Posted Jan 13, 2005 11:26 UTC (Thu) by etienne (guest, #25256) [Link]

<quote>The what happens when kscrubd wakes up and clears the pages? Yup, it brings the memory into cache and might get evicted before someone needs it</quote>

Maybe that is not the job of the processor to clear the page, for instance kscrubd function can do a IDE DMA read on the disk of a pre-zeroed area. Then the processor cache is not touched (could be marked dirty but...). That pre-zeroed area could be some reserved blocks at the end of the swap partition, or a contigous file.

Another clean solution is available on non ia32 processor, being write and invalidate instruction: when the first byte of a cache line is written (to zero), the complete cache line is not first read from memory.
IMHO, when the repeat counter (in register %ecx) is bigger than the cache line, assembly instruction "rep stosl" still do not produce a write and invalidate transaction to external memory on ia32.

Etienne.

Faster page faulting through prezeroing

Posted Jan 13, 2005 22:49 UTC (Thu) by zhjy (guest, #27228) [Link]

I didn't the code. What I guess is that kscrubd can zero'ed a lot of pages once, then it can save some unnecessary cache eviction.

Faster page faulting through prezeroing

Posted Jan 14, 2005 14:40 UTC (Fri) by zhjy (guest, #27228) [Link]

Another small thing is: when context switching between processes, anyway, the cache lines may be filled by new ones, so kscrubd will not add much cache pollution.

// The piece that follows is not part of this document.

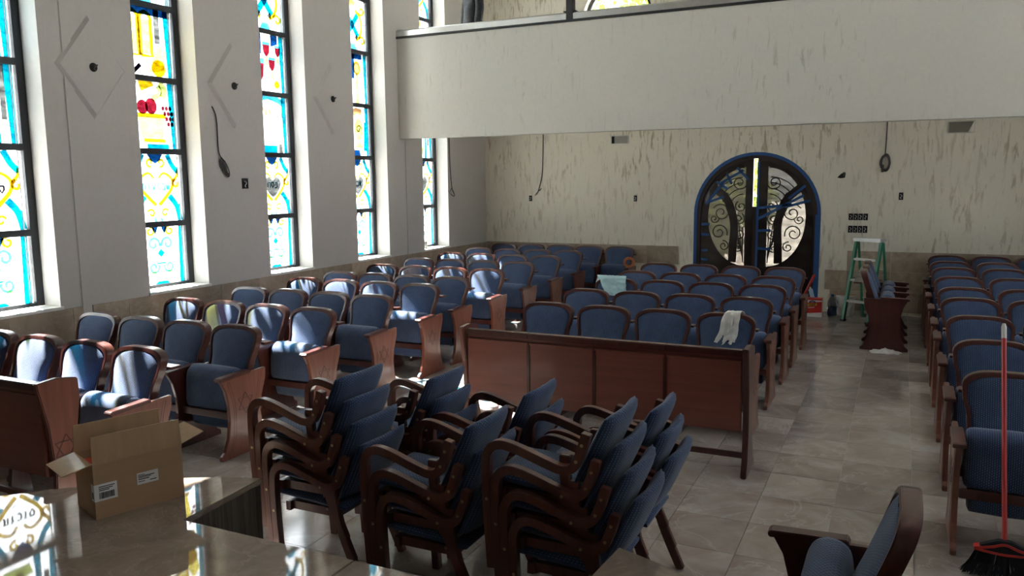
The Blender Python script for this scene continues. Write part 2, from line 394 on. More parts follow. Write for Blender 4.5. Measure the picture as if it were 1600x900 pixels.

But page fault handling is a synchronous operation and after that you still are in the same context. In that case, cache pollution is bad.

Cache trashing

Posted Jan 14, 2005 5:06 UTC (Fri) by goaty (guest, #17783) [Link]

I think the idea is not so much to prevent cache trashing, which is after all inevitable, but to make it happen less often. If kswapd pre-zeroes a big sack of pages, then that's more efficient than zeroing them one at a time. And of course if the hardware can be persuaded to zero chunks of RAM without touching the processor cache, then you've got a huge win.

In a couple of years it might even be possible to buy a PCI Express "/dev/null" card to accelerate your server.

Cache trashing

Posted Feb 12, 2008 0:31 UTC (Tue) by goaty (guest, #17783) [Link]

2+ years ago, I wrote: In a couple of years it might even be possible to buy a PCI Express "/dev/null" card to accelerate your server.

Unfortunately, this did not happen. As someone pointed out in another thread, it's possible to persuade various DMA-capable hardware to act as a /dev/null device. For example, you can stick a page full of zeroes on the swap device and then get the IDE controller to DMA it to wherever its needed. Provided the drive's cache is larger than the page size, the performance should be acceptable.

The problem being that most of the devices on the system are already busy with their intended function, like reading and writing files, and cannot expend time in the frivolous pursuit of nullage.